Print, word for word, the opening line of the data below and every line after it through the line that contains "return m, m.node_tree, m.node_tree.nodes['Principled", but not the pictures.
....
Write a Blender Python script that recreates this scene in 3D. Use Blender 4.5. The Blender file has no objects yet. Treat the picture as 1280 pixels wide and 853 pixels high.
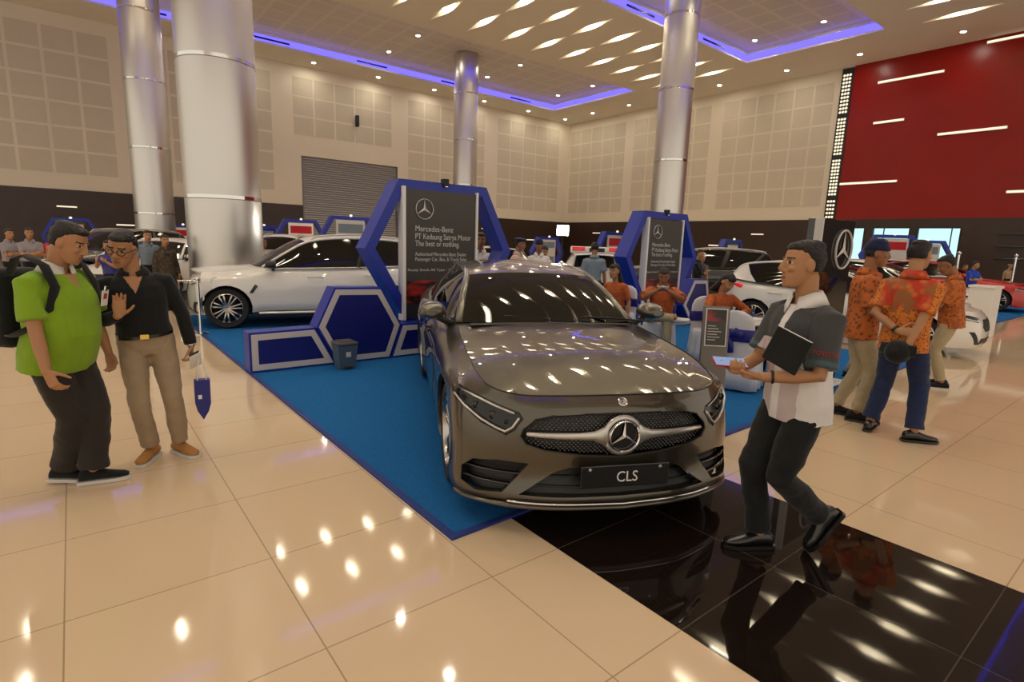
import bpy, bmesh, math, random
from math import sin, cos, pi, radians as R
from mathutils import Vector as V, Matrix, noise
from mathutils.bvhtree import BVHTree
random.seed(7)
SC = bpy.context.scene
COL = SC.collection

# ------------------------------------------------------------------ materials
def _mat(name):
    m = bpy.data.materials.new(name); m.use_nodes = True
    return m, m.node_tree, m.node_tree.nodes['Principled BSDF']

def mat(name, c, rough=.5, metal=0., spec=.5, coat=0., noise_amt=0., nscale=8., bump=0., bscale=60., emit=None, es=1., sheen=0., alpha=1.):
    m, nt, b = _mat(name)
    b.inputs['Base Color'].default_value = (*c, 1); b.inputs['Roughness'].default_value = rough
    b.inputs['Metallic'].default_value = metal; b.inputs['Specular IOR Level'].default_value = spec
    b.inputs['Coat Weight'].default_value = coat; b.inputs['Coat Roughness'].default_value = .03
    b.inputs['Sheen Weight'].default_value = sheen
    if emit:
        b.inputs['Emission Color'].default_value = (*emit, 1); b.inputs['Emission Strength'].default_value = es
    if noise_amt or bump:
        tc = nt.nodes.new('ShaderNodeTexCoord')
    if noise_amt:
        n = nt.nodes.new('ShaderNodeTexNoise'); n.inputs['Scale'].default_value = nscale; n.inputs['Detail'].default_value = 4
        nt.links.new(tc.outputs['Object'], n.inputs['Vector'])
        r = nt.nodes.new('ShaderNodeMixRGB'); r.inputs[1].default_value = (*[x*(1-noise_amt) for x in c], 1)
        r.inputs[2].default_value = (*[min(1, x*(1+noise_amt)) for x in c], 1)
        nt.links.new(n.outputs[0], r.inputs[0]); nt.links.new(r.outputs[0], b.inputs['Base Color'])
    if bump:
        n2 = nt.nodes.new('ShaderNodeTexNoise'); n2.inputs['Scale'].default_value = bscale; n2.inputs['Detail'].default_value = 3
        nt.links.new(tc.outputs['Object'], n2.inputs['Vector'])
        bp = nt.nodes.new('ShaderNodeBump'); bp.inputs['Strength'].default_value = bump; bp.inputs['Distance'].default_value = .02
        nt.links.new(n2.outputs[0], bp.inputs['Height']); nt.links.new(bp.outputs[0], b.inputs['Normal'])
    return m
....
SOLUTION BELOW
Write a Blender Python script that recreates this scene in 3D. Use Blender 4.5. The Blender file has no objects yet. Treat the picture as 1280 pixels wide and 853 pixels high.
import bpy, bmesh, math, random
from math import sin, cos, pi, radians as R
from mathutils import Vector as V, Matrix, noise
from mathutils.bvhtree import BVHTree
random.seed(7)
SC = bpy.context.scene
COL = SC.collection

# ------------------------------------------------------------------ materials
def _mat(name):
    m = bpy.data.materials.new(name); m.use_nodes = True
    return m, m.node_tree, m.node_tree.nodes['Principled BSDF']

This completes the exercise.